> WRITTEN INSTRUCTION:
Reproduce the top of the data verbatim, through and including the line that contains "COL = SC.collection".

>> start RECORDED DATA

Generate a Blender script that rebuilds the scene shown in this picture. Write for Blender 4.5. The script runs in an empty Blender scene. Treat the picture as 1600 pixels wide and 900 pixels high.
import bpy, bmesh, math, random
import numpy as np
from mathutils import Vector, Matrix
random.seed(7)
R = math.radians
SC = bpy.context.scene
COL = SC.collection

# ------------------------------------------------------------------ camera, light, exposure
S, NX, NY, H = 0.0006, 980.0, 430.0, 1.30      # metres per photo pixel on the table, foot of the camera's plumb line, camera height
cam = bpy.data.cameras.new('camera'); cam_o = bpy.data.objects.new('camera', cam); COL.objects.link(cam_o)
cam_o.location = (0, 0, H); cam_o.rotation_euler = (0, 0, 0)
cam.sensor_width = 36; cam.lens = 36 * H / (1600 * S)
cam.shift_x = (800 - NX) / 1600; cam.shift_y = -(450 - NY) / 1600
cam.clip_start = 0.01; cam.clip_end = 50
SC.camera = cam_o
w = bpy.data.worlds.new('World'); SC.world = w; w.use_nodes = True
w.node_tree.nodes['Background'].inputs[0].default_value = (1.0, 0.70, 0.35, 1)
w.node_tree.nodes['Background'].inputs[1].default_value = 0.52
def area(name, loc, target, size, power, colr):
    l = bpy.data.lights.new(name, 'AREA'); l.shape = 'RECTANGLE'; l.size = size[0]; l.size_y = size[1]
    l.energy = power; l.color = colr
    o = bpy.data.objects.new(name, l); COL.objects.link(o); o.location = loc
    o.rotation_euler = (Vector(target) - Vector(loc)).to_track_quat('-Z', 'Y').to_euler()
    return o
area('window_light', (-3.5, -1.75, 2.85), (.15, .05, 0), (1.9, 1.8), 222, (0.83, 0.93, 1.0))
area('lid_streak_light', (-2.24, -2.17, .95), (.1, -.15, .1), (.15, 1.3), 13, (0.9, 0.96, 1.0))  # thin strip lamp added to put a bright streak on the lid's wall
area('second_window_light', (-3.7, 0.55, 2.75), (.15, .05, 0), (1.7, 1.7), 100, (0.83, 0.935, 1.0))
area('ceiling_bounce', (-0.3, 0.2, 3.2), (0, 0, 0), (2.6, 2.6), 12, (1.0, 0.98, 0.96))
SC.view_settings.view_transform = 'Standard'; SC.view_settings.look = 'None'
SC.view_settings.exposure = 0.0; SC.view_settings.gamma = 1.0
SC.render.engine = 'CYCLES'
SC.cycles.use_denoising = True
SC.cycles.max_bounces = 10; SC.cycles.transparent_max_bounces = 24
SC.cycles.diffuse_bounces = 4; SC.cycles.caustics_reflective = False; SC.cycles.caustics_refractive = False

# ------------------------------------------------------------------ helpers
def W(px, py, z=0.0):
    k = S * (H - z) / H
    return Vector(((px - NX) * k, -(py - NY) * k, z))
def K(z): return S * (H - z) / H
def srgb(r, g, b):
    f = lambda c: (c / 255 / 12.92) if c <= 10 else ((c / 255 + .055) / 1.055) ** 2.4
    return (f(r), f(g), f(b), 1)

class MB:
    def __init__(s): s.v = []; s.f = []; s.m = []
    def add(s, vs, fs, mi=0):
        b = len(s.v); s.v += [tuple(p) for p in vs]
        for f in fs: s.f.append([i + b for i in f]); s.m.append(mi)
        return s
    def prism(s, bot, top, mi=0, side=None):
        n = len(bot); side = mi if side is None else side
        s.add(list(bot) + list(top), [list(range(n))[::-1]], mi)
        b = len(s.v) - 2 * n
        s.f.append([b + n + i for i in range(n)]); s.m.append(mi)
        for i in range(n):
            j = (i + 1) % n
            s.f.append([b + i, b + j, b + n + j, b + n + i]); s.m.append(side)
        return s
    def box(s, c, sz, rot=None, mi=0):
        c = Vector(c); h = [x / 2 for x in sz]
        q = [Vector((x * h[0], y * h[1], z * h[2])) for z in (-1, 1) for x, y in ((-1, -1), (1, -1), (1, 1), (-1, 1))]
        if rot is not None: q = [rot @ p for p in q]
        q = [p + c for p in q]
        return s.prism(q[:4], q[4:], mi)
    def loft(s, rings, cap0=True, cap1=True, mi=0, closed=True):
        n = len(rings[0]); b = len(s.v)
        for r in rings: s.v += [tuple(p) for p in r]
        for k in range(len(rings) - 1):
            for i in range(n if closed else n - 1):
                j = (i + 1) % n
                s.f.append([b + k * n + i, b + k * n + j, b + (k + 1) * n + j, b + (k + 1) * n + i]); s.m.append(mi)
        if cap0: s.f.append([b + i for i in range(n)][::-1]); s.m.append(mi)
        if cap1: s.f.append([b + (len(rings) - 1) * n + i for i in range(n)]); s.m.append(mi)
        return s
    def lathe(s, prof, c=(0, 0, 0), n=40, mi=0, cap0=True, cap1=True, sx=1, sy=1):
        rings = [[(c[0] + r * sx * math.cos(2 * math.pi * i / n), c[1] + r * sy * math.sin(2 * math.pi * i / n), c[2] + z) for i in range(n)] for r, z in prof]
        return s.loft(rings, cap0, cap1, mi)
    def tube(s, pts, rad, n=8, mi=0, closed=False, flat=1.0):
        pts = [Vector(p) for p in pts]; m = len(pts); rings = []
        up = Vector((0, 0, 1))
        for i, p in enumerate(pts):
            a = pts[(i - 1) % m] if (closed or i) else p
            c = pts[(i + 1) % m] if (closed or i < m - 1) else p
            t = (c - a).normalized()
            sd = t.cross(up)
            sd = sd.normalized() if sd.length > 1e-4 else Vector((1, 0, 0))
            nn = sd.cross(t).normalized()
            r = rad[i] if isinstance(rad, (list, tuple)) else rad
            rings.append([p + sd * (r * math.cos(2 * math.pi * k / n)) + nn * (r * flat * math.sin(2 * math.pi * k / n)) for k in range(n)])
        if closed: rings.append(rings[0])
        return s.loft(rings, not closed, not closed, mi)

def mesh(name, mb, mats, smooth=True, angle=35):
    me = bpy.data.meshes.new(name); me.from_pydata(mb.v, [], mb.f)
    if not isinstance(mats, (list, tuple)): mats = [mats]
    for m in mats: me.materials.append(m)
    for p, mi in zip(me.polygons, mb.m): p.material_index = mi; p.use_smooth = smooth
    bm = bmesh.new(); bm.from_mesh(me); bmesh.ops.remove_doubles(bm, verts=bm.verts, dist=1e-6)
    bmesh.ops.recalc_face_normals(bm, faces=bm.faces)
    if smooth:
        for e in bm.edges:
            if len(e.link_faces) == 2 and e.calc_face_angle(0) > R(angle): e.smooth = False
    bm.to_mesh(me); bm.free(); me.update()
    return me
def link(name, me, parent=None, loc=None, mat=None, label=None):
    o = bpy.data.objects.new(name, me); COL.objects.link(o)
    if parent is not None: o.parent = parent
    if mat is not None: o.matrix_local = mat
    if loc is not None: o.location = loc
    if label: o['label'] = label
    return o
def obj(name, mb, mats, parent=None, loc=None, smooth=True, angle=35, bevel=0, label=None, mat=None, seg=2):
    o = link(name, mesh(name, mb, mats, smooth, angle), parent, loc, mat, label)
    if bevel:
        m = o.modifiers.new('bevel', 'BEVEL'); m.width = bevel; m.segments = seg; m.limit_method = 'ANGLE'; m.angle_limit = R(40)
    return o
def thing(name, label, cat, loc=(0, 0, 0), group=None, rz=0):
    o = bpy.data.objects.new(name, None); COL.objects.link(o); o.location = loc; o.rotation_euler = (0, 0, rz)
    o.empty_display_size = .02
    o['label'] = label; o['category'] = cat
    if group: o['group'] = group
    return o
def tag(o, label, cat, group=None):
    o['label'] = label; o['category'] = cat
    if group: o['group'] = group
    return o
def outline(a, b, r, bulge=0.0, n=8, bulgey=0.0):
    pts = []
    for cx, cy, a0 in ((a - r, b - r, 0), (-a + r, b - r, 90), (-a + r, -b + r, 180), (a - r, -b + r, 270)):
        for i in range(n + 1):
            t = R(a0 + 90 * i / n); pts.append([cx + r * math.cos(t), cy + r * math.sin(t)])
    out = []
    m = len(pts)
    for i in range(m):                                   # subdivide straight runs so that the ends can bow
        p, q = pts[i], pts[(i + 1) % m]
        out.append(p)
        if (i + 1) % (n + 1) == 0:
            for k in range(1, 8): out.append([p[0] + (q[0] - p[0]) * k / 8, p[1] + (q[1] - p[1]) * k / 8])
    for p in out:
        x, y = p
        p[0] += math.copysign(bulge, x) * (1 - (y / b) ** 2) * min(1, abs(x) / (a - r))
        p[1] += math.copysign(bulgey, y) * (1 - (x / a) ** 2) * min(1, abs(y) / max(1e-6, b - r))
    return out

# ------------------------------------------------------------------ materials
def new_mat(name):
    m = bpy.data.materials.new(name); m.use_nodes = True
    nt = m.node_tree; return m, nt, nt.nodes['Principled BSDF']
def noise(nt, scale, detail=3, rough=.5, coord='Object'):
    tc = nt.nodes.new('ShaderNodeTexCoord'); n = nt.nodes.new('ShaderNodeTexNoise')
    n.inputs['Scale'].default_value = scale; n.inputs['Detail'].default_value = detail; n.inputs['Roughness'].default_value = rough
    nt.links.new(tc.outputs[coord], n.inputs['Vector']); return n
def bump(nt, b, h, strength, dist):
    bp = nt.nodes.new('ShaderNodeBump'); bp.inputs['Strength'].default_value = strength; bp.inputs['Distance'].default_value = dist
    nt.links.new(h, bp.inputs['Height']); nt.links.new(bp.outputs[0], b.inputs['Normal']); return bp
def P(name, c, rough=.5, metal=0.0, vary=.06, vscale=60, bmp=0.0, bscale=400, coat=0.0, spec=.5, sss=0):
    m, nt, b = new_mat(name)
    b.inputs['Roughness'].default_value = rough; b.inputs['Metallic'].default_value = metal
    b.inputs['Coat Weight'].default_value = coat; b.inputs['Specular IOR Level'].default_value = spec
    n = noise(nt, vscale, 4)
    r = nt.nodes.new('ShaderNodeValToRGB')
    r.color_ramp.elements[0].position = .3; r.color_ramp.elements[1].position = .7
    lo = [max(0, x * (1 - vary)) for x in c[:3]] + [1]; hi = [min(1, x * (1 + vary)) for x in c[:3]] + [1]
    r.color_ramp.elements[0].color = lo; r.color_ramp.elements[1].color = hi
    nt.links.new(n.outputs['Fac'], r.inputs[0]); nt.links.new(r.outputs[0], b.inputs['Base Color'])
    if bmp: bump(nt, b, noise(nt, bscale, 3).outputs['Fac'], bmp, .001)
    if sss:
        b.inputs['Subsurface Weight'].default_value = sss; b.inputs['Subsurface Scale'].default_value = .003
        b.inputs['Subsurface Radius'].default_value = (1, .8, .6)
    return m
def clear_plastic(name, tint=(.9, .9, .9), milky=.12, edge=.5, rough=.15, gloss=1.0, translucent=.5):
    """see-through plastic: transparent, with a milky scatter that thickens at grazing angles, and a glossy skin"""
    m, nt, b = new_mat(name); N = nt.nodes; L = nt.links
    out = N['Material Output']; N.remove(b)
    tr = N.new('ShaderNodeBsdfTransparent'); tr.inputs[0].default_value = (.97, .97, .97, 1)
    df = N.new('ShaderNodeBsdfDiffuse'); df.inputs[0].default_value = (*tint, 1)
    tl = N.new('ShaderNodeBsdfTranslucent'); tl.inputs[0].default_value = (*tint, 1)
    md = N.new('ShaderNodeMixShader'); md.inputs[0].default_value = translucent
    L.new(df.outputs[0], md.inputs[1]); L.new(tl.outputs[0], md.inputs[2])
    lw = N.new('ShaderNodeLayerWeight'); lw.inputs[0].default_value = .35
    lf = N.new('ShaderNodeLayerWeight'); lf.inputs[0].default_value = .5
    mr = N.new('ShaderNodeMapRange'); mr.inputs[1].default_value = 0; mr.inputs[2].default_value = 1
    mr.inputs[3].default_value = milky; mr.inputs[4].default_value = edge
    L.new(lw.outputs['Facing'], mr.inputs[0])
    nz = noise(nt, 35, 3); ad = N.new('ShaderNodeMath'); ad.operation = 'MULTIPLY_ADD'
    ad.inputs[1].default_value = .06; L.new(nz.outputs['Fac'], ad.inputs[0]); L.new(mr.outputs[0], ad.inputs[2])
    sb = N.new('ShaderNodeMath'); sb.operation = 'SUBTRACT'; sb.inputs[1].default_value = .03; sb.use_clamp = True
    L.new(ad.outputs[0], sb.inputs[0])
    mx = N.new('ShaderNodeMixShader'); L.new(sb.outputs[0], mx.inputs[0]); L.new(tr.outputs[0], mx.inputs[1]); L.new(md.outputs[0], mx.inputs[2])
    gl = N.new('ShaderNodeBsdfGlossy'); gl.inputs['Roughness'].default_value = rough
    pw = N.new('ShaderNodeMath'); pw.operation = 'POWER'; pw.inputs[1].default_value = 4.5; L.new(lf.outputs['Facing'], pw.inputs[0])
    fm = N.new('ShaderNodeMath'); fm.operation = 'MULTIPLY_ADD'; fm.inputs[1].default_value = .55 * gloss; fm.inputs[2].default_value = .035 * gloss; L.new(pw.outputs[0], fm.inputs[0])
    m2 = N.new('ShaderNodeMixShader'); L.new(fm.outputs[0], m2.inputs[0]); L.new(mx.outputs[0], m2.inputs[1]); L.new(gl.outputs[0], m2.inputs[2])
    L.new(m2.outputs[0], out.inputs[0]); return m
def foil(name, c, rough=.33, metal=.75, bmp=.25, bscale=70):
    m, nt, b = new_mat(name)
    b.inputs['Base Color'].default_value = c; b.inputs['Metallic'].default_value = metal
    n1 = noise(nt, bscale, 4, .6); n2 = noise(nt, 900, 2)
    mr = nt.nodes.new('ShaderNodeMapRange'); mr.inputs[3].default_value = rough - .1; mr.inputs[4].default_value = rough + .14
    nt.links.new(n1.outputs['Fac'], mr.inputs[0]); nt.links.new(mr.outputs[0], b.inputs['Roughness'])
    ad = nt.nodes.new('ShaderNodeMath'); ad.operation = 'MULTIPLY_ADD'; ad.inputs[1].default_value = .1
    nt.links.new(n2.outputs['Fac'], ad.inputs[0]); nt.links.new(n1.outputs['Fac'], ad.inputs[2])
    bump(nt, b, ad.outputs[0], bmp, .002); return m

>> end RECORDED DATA

> RESULT BELOW:
Generate a Blender script that rebuilds the scene shown in this picture. Write for Blender 4.5. The script runs in an empty Blender scene. Treat the picture as 1600 pixels wide and 900 pixels high.
import bpy, bmesh, math, random
import numpy as np
from mathutils import Vector, Matrix
random.seed(7)
R = math.radians
SC = bpy.context.scene
COL = SC.collection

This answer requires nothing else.